SUPPLIED RECORDS =
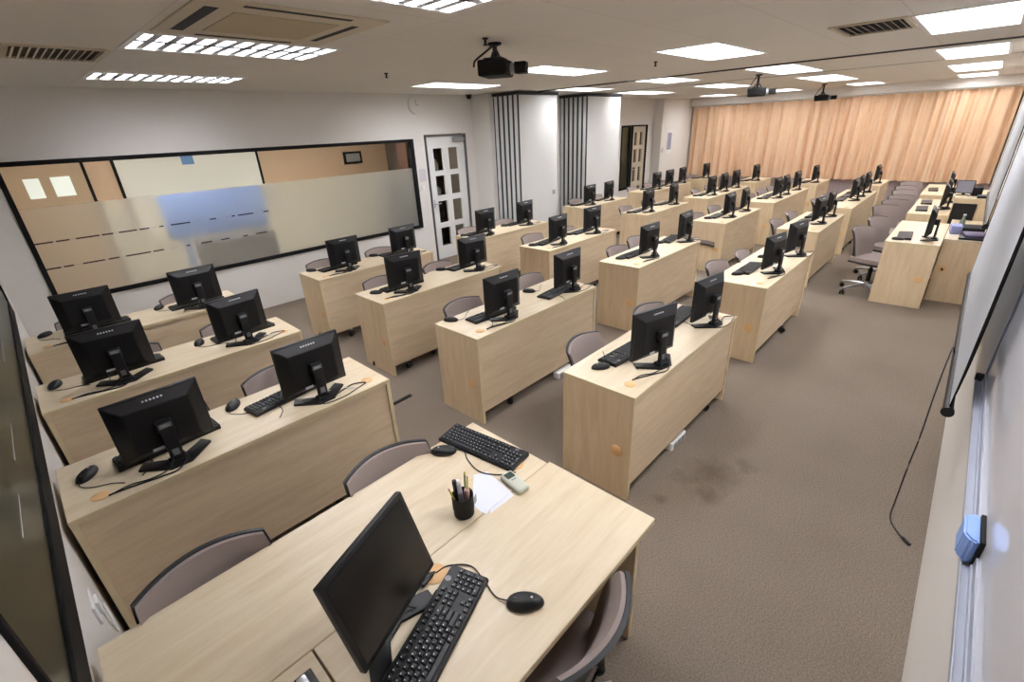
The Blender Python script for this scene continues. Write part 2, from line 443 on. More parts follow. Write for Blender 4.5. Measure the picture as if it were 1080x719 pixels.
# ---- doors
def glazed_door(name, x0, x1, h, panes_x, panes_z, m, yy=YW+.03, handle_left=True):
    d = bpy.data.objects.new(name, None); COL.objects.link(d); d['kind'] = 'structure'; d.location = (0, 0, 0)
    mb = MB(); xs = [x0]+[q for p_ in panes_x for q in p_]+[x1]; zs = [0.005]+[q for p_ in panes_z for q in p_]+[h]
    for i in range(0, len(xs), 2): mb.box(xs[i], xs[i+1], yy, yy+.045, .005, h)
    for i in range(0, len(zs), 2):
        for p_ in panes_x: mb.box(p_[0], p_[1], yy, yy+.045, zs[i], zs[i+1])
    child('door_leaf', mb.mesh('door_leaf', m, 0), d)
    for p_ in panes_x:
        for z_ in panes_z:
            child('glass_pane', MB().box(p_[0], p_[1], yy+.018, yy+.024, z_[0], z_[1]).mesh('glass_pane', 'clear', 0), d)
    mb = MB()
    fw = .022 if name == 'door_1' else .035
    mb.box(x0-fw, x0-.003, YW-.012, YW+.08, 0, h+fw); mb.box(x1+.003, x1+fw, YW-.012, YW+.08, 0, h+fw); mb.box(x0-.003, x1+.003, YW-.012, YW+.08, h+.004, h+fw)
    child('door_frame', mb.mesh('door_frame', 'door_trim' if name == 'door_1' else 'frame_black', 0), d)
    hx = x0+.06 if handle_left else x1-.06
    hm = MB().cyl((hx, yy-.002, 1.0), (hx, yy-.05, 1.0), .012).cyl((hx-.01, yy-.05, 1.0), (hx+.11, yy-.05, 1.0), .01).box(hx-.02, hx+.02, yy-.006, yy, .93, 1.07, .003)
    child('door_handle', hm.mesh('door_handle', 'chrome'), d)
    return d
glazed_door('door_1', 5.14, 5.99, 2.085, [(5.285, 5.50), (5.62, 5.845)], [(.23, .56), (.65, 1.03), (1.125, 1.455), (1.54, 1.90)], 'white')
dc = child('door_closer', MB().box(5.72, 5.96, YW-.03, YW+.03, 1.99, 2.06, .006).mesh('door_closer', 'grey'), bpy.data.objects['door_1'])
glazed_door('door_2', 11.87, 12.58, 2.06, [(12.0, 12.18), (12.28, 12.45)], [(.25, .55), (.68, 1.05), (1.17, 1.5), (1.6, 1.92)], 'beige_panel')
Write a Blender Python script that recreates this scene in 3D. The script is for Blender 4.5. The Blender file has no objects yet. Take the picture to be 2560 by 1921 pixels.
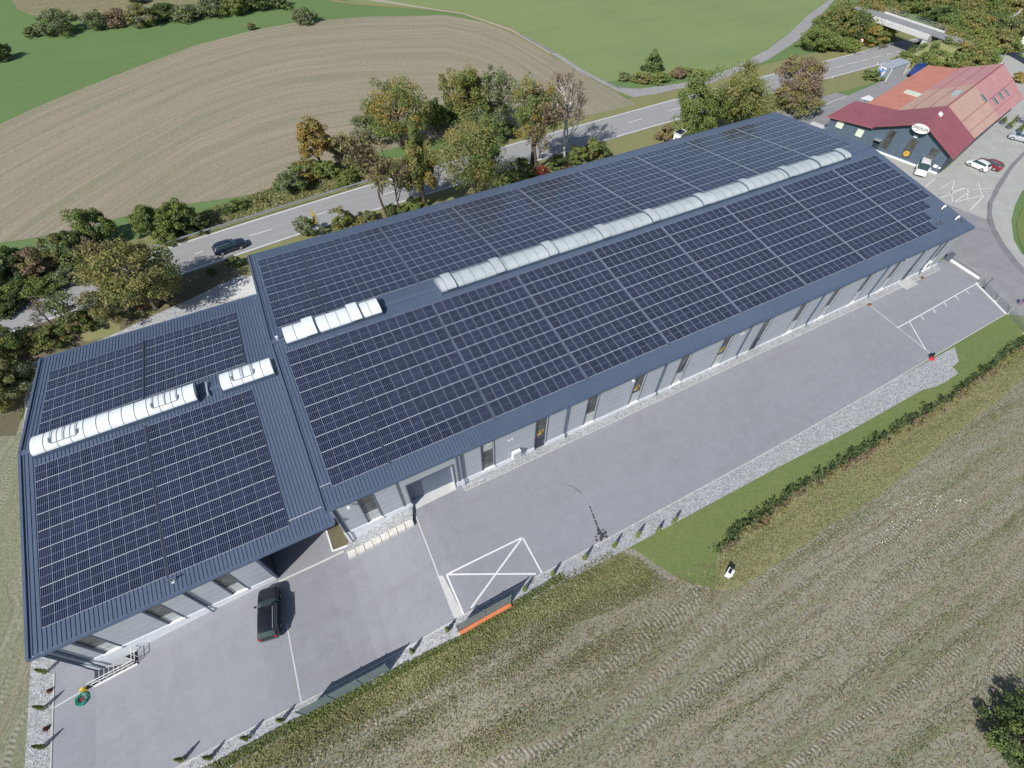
* * *
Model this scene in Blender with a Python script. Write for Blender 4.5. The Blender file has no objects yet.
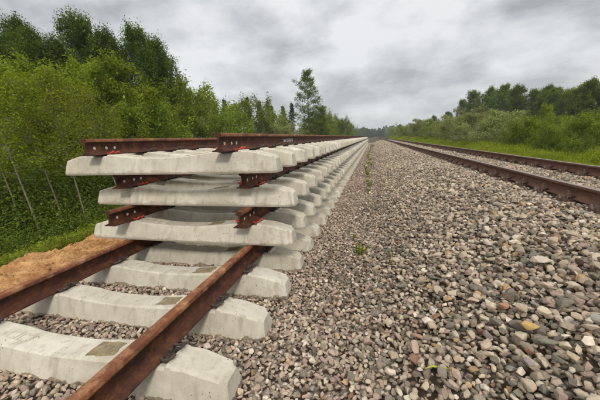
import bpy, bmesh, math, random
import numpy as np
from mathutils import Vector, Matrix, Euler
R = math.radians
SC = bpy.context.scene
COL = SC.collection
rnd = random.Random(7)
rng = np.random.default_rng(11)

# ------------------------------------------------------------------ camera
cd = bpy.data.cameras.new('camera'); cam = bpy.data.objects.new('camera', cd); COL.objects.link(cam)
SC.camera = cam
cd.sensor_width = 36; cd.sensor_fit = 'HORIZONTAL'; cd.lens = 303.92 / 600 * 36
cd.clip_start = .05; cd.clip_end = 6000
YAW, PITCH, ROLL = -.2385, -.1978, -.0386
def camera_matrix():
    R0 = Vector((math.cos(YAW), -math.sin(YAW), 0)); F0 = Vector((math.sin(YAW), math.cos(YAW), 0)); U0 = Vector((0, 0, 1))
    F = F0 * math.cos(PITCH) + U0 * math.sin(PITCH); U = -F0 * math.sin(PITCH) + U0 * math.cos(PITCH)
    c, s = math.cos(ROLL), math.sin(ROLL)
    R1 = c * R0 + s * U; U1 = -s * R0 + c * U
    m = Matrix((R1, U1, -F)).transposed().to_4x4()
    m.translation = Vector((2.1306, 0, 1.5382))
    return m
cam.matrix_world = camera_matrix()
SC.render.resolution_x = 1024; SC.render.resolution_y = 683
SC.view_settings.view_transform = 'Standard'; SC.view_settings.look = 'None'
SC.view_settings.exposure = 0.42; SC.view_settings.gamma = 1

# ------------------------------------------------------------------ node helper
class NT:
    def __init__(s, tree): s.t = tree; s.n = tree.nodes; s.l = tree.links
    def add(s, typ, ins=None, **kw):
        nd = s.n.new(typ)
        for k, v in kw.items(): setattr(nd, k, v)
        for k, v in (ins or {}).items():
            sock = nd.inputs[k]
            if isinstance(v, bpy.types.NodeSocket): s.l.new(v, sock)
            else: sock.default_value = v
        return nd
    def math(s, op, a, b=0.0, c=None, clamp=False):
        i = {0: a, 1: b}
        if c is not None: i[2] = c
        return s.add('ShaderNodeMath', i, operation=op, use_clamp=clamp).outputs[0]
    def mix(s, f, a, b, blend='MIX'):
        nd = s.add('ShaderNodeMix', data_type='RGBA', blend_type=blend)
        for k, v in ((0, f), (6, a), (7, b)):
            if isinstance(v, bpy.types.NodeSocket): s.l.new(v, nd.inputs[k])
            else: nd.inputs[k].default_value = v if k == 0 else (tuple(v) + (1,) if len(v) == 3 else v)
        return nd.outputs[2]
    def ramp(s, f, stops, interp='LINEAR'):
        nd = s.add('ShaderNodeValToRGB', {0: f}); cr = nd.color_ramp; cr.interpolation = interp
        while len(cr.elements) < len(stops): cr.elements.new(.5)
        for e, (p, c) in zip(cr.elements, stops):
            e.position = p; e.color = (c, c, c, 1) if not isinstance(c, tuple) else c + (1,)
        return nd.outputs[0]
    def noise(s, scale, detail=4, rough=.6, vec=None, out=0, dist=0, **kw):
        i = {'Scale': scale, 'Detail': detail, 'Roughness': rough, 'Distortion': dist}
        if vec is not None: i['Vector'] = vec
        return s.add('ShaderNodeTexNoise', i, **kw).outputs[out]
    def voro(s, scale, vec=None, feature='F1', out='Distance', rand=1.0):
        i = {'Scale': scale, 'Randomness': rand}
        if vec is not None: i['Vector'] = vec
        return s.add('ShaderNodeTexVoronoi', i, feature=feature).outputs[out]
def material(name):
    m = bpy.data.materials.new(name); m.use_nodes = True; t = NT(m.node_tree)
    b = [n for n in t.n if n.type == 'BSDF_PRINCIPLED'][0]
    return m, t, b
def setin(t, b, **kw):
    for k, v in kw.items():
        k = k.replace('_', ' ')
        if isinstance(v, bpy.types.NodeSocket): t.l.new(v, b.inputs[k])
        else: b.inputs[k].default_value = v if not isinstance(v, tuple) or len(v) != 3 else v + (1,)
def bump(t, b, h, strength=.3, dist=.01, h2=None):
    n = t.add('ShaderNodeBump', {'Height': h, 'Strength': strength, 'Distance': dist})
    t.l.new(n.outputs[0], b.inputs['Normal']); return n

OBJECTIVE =
From the records above, give again exactly the lines running from the line with "The Blender Python" to the line with "(1.6, 1.92)], 'beige_panel')", inclusive.

FINISHED TASK =
The Blender Python script for this scene continues. Write part 2, from line 443 on. More parts follow. Write for Blender 4.5. Measure the picture as if it were 1080x719 pixels.
# ---- doors
def glazed_door(name, x0, x1, h, panes_x, panes_z, m, yy=YW+.03, handle_left=True):
    d = bpy.data.objects.new(name, None); COL.objects.link(d); d['kind'] = 'structure'; d.location = (0, 0, 0)
    mb = MB(); xs = [x0]+[q for p_ in panes_x for q in p_]+[x1]; zs = [0.005]+[q for p_ in panes_z for q in p_]+[h]
    for i in range(0, len(xs), 2): mb.box(xs[i], xs[i+1], yy, yy+.045, .005, h)
    for i in range(0, len(zs), 2):
        for p_ in panes_x: mb.box(p_[0], p_[1], yy, yy+.045, zs[i], zs[i+1])
    child('door_leaf', mb.mesh('door_leaf', m, 0), d)
    for p_ in panes_x:
        for z_ in panes_z:
            child('glass_pane', MB().box(p_[0], p_[1], yy+.018, yy+.024, z_[0], z_[1]).mesh('glass_pane', 'clear', 0), d)
    mb = MB()
    fw = .022 if name == 'door_1' else .035
    mb.box(x0-fw, x0-.003, YW-.012, YW+.08, 0, h+fw); mb.box(x1+.003, x1+fw, YW-.012, YW+.08, 0, h+fw); mb.box(x0-.003, x1+.003, YW-.012, YW+.08, h+.004, h+fw)
    child('door_frame', mb.mesh('door_frame', 'door_trim' if name == 'door_1' else 'frame_black', 0), d)
    hx = x0+.06 if handle_left else x1-.06
    hm = MB().cyl((hx, yy-.002, 1.0), (hx, yy-.05, 1.0), .012).cyl((hx-.01, yy-.05, 1.0), (hx+.11, yy-.05, 1.0), .01).box(hx-.02, hx+.02, yy-.006, yy, .93, 1.07, .003)
    child('door_handle', hm.mesh('door_handle', 'chrome'), d)
    return d
glazed_door('door_1', 5.14, 5.99, 2.085, [(5.285, 5.50), (5.62, 5.845)], [(.23, .56), (.65, 1.03), (1.125, 1.455), (1.54, 1.90)], 'white')
dc = child('door_closer', MB().box(5.72, 5.96, YW-.03, YW+.03, 1.99, 2.06, .006).mesh('door_closer', 'grey'), bpy.data.objects['door_1'])
glazed_door('door_2', 11.87, 12.58, 2.06, [(12.0, 12.18), (12.28, 12.45)], [(.25, .55), (.68, 1.05), (1.17, 1.5), (1.6, 1.92)], 'beige_panel')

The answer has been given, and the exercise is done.